- THE PROBLEM
Do not include the pictures; repeat the rest of the data exactly.

--- BEGIN LISTING ---

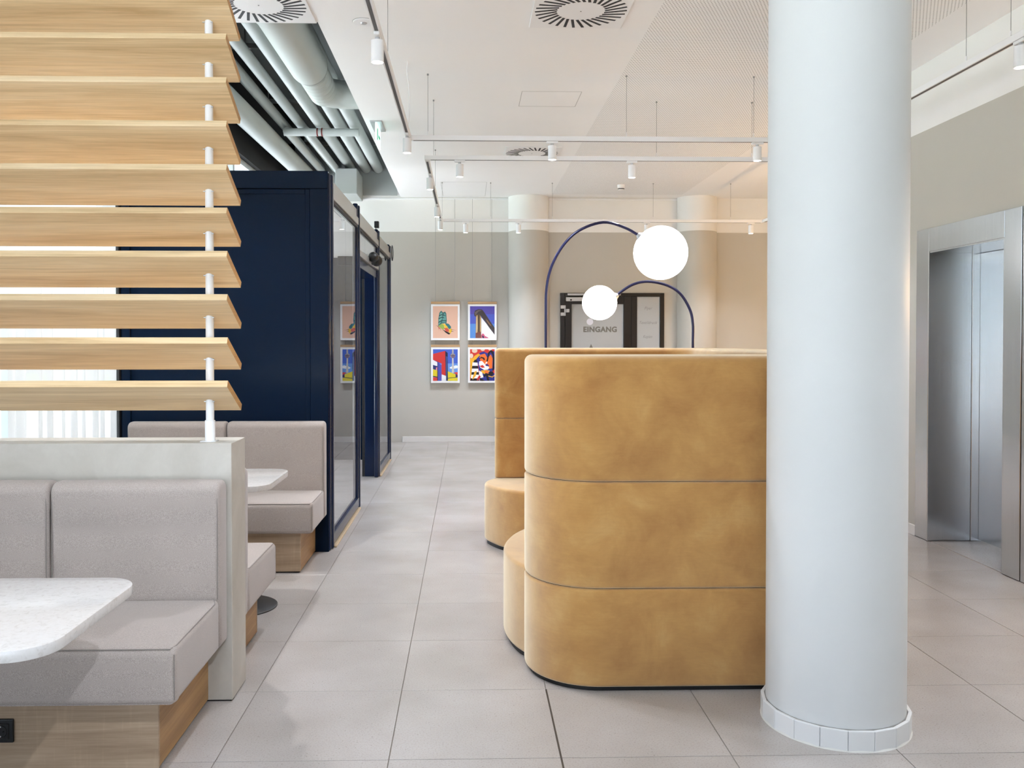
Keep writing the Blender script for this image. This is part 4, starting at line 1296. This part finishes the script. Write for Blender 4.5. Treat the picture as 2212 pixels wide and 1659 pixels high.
for (a, b, c, d) in ((1.312, 1.360, 1.890, 1.937), (1.362, 1.382, 1.890, 1.937), (1.362, 1.385, 1.838, 1.886), (1.390, 1.436, 1.838, 1.886), (1.312, 1.360, 1.789, 1.836), (1.362, 1.382, 1.789, 1.836)):
    fb('hinge_block', a, b, c, d, M_SILVER, yf - 0.03, yf - 0.0065)
def text(body, x, z, size, mt, parent, y, offset=0.0, shear=0.0, width=None):
    cu = bpy.data.curves.new('lettering', 'FONT')
    cu.body = body; cu.size = size; cu.offset = offset; cu.shear = shear; cu.extrude = 0.0004; cu.space_character = 1.08
    o = bpy.data.objects.new('lettering', cu); COL.objects.link(o)
    bpy.context.view_layer.update()
    dg = bpy.context.evaluated_depsgraph_get()
    me = bpy.data.meshes.new_from_object(o.evaluated_get(dg))
    bpy.data.objects.remove(o)
    xs = [v.co.x for v in me.vertices]; w0 = max(xs) - min(xs)
    k = (width / w0) if width else 1.0
    org = ORG[parent.name]
    x_min = min(xs)
    for v in me.vertices:
        lx, ly, lz = v.co
        v.co = (x + (lx - x_min) * k - org[0], y - lz - org[1], z + ly - org[2])
    me.materials.clear(); me.materials.append(mt)
    ob = bpy.data.objects.new('lettering', me); COL.objects.link(ob)
    ob.parent = parent; ORG[ob.name] = org
    return ob
YG = YB - 0.0125
text('EINGANG', 1.640, 1.563, 0.102, M_LETTER, gl, YG, offset=0.0045, width=0.478)
text('Flyer', 2.512, 1.878, 0.062, M_PENCIL, sg, YG, shear=0.35, width=0.112)
text('Textildruck', 2.443, 1.675, 0.060, M_PENCIL, sg, YG, shear=0.35, width=0.252)
text('Kopien', 2.495, 1.474, 0.062, M_PENCIL, sg, YG, shear=0.35, width=0.128)
MB().tube([(1.733, YG, 1.706), (1.733, YG - 0.0006, 1.706)], 0.047, 32).build('round_film_dot', M_DOTFILM, gl)
MB().add([(1.722, YG - 0.0005, 1.33), (1.778, YG - 0.0005, 1.33), (1.750, YG - 0.0005, 1.390), (1.722, YG, 1.33), (1.778, YG, 1.33), (1.750, YG, 1.390)], [(0, 1, 2), (3, 5, 4), (0, 3, 4, 1), (1, 4, 5, 2), (2, 5, 3, 0)]).build('arrow_film', M_LETTER, gl, smooth=0)

# ------------------------------------------------------------------ warm wall lamps beyond the picture (alcove and lift wall)
def wall_lamp(xw, y, z, watt, lab):
    t = thing('wall_lamp', (xw, y, z), lab, 'wall lamp')
    MB().box(xw - 0.03, xw, y - 0.06, y + 0.06, z - 0.06, z + 0.06).build('back_plate', M_SILVER, t, smooth=0, bevel=0.004, bseg=1)
    MB().sphere((xw - 0.11, y, z), 0.085, 28, 16).build('glass_shade', M_WARMLAMP, t, smooth=80)
    l = bpy.data.lights.new('wall_lamp_light', 'POINT')
    l.energy = watt; l.color = (1.0, 0.62, 0.27); l.shadow_soft_size = 0.09
    o = bpy.data.objects.new('wall_lamp_light', l); COL.objects.link(o)
    o.parent = t; o.location = (-0.29, 0, 0)
wall_lamp(5.55, 9.2, 1.5, 120, 'warm wall lamp in the alcove beyond the elevator wall')
wall_lamp(XR, 4.1, 1.7, 14, 'warm wall lamp on the elevator wall right of the round column')
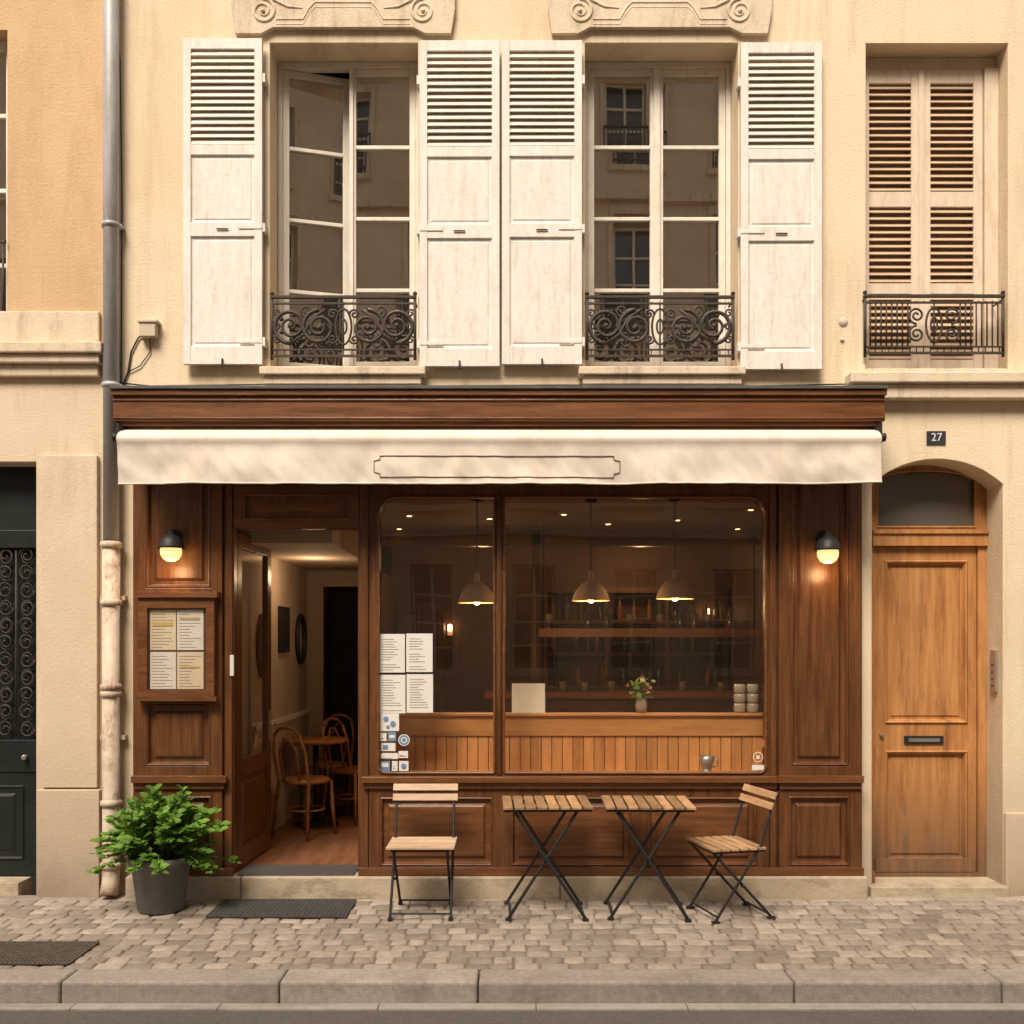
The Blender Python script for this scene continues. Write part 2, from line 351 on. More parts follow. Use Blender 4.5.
# ================================================================ CAFE BUILDING
cb=empty('cafe_building')
XL=X(104); XR=9.0; TOP=8.6
w=M()
def winhole(a,b,c,d): return prect(a,b,c,d,0)
holes=[winhole(270,43,418,371),winhole(585,43,738,371),winhole(866,43,1008,371),
       rect(X(1250),X(1392),Z(371),Z(43))]
shopL,shopR=X(140),X(856)
DX0,DX1=X(872),X(1003)
AS,AC=484,459
outer=[(XL,-.1),(shopL,-.1),(shopL,Z(430)),(shopR,Z(430)),(shopR,-.1)]
ar=archrect(DX0,DX1,-.1,Z(AS),Z(AC))
outer+=[(DX0,-.1)]+ar[2:][::-1]+[(DX1,-.1),(XR,-.1),(XR,TOP),(XL,TOP)]
w.plate(outer,holes,0,.32,STUC)
w.build('facade_wall',cb,bevel=.006)
w=M()
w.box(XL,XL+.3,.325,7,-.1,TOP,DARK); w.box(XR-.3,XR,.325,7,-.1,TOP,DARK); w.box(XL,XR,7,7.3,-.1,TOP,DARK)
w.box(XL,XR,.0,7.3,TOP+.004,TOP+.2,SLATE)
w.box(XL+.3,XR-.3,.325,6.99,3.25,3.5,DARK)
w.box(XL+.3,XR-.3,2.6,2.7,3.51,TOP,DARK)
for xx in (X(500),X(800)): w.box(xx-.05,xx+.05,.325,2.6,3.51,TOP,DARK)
w.build('building_shell',cb)
t=M()
for (a,c) in ((257,427),(577,748)):
    y=-.13
    t.pb(a+2,366,c-2,374,y,.2,STONE); t.box(X(a+6,-.1),X(c-6,-.1),-.10,-.001,Z(384,-.1),Z(374.3,-.13),STONE)
y=-.13; t.box(X(851,y),XR,y,.0,Z(382,y),Z(371.5,y),STONE); t.box(X(855,-.09),XR,-.09,.0,Z(398,-.09),Z(382.3,y),STONE)
t.box(X(866),X(1008),.0+.001,.2,Z(382,0),Z(371,0)+.02,STONE)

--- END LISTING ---

- EXERCISE SOLUTION
Keep writing the Blender script for this image. This is part 4, starting at line 1296. This part finishes the script. Write for Blender 4.5. Treat the picture as 2212 pixels wide and 1659 pixels high.
for (a, b, c, d) in ((1.312, 1.360, 1.890, 1.937), (1.362, 1.382, 1.890, 1.937), (1.362, 1.385, 1.838, 1.886), (1.390, 1.436, 1.838, 1.886), (1.312, 1.360, 1.789, 1.836), (1.362, 1.382, 1.789, 1.836)):
    fb('hinge_block', a, b, c, d, M_SILVER, yf - 0.03, yf - 0.0065)
def text(body, x, z, size, mt, parent, y, offset=0.0, shear=0.0, width=None):
    cu = bpy.data.curves.new('lettering', 'FONT')
    cu.body = body; cu.size = size; cu.offset = offset; cu.shear = shear; cu.extrude = 0.0004; cu.space_character = 1.08
    o = bpy.data.objects.new('lettering', cu); COL.objects.link(o)
    bpy.context.view_layer.update()
    dg = bpy.context.evaluated_depsgraph_get()
    me = bpy.data.meshes.new_from_object(o.evaluated_get(dg))
    bpy.data.objects.remove(o)
    xs = [v.co.x for v in me.vertices]; w0 = max(xs) - min(xs)
    k = (width / w0) if width else 1.0
    org = ORG[parent.name]
    x_min = min(xs)
    for v in me.vertices:
        lx, ly, lz = v.co
        v.co = (x + (lx - x_min) * k - org[0], y - lz - org[1], z + ly - org[2])
    me.materials.clear(); me.materials.append(mt)
    ob = bpy.data.objects.new('lettering', me); COL.objects.link(ob)
    ob.parent = parent; ORG[ob.name] = org
    return ob
YG = YB - 0.0125
text('EINGANG', 1.640, 1.563, 0.102, M_LETTER, gl, YG, offset=0.0045, width=0.478)
text('Flyer', 2.512, 1.878, 0.062, M_PENCIL, sg, YG, shear=0.35, width=0.112)
text('Textildruck', 2.443, 1.675, 0.060, M_PENCIL, sg, YG, shear=0.35, width=0.252)
text('Kopien', 2.495, 1.474, 0.062, M_PENCIL, sg, YG, shear=0.35, width=0.128)
MB().tube([(1.733, YG, 1.706), (1.733, YG - 0.0006, 1.706)], 0.047, 32).build('round_film_dot', M_DOTFILM, gl)
MB().add([(1.722, YG - 0.0005, 1.33), (1.778, YG - 0.0005, 1.33), (1.750, YG - 0.0005, 1.390), (1.722, YG, 1.33), (1.778, YG, 1.33), (1.750, YG, 1.390)], [(0, 1, 2), (3, 5, 4), (0, 3, 4, 1), (1, 4, 5, 2), (2, 5, 3, 0)]).build('arrow_film', M_LETTER, gl, smooth=0)

# ------------------------------------------------------------------ warm wall lamps beyond the picture (alcove and lift wall)
def wall_lamp(xw, y, z, watt, lab):
    t = thing('wall_lamp', (xw, y, z), lab, 'wall lamp')
    MB().box(xw - 0.03, xw, y - 0.06, y + 0.06, z - 0.06, z + 0.06).build('back_plate', M_SILVER, t, smooth=0, bevel=0.004, bseg=1)
    MB().sphere((xw - 0.11, y, z), 0.085, 28, 16).build('glass_shade', M_WARMLAMP, t, smooth=80)
    l = bpy.data.lights.new('wall_lamp_light', 'POINT')
    l.energy = watt; l.color = (1.0, 0.62, 0.27); l.shadow_soft_size = 0.09
    o = bpy.data.objects.new('wall_lamp_light', l); COL.objects.link(o)
    o.parent = t; o.location = (-0.29, 0, 0)
wall_lamp(5.55, 9.2, 1.5, 120, 'warm wall lamp in the alcove beyond the elevator wall')
wall_lamp(XR, 4.1, 1.7, 14, 'warm wall lamp on the elevator wall right of the round column')
The Blender Python script for this scene continues. Write part 2, from line 351 on. More parts follow. Use Blender 4.5.
# ================================================================ CAFE BUILDING
cb=empty('cafe_building')
XL=X(104); XR=9.0; TOP=8.6
w=M()
def winhole(a,b,c,d): return prect(a,b,c,d,0)
holes=[winhole(270,43,418,371),winhole(585,43,738,371),winhole(866,43,1008,371),
       rect(X(1250),X(1392),Z(371),Z(43))]
shopL,shopR=X(140),X(856)
DX0,DX1=X(872),X(1003)
AS,AC=484,459
outer=[(XL,-.1),(shopL,-.1),(shopL,Z(430)),(shopR,Z(430)),(shopR,-.1)]
ar=archrect(DX0,DX1,-.1,Z(AS),Z(AC))
outer+=[(DX0,-.1)]+ar[2:][::-1]+[(DX1,-.1),(XR,-.1),(XR,TOP),(XL,TOP)]
w.plate(outer,holes,0,.32,STUC)
w.build('facade_wall',cb,bevel=.006)
w=M()
w.box(XL,XL+.3,.325,7,-.1,TOP,DARK); w.box(XR-.3,XR,.325,7,-.1,TOP,DARK); w.box(XL,XR,7,7.3,-.1,TOP,DARK)
w.box(XL,XR,.0,7.3,TOP+.004,TOP+.2,SLATE)
w.box(XL+.3,XR-.3,.325,6.99,3.25,3.5,DARK)
w.box(XL+.3,XR-.3,2.6,2.7,3.51,TOP,DARK)
for xx in (X(500),X(800)): w.box(xx-.05,xx+.05,.325,2.6,3.51,TOP,DARK)
w.build('building_shell',cb)
t=M()
for (a,c) in ((257,427),(577,748)):
    y=-.13
    t.pb(a+2,366,c-2,374,y,.2,STONE); t.box(X(a+6,-.1),X(c-6,-.1),-.10,-.001,Z(384,-.1),Z(374.3,-.13),STONE)
y=-.13; t.box(X(851,y),XR,y,.0,Z(382,y),Z(371.5,y),STONE); t.box(X(855,-.09),XR,-.09,.0,Z(398,-.09),Z(382.3,y),STONE)
t.box(X(866),X(1008),.0+.001,.2,Z(382,0),Z(371,0)+.02,STONE)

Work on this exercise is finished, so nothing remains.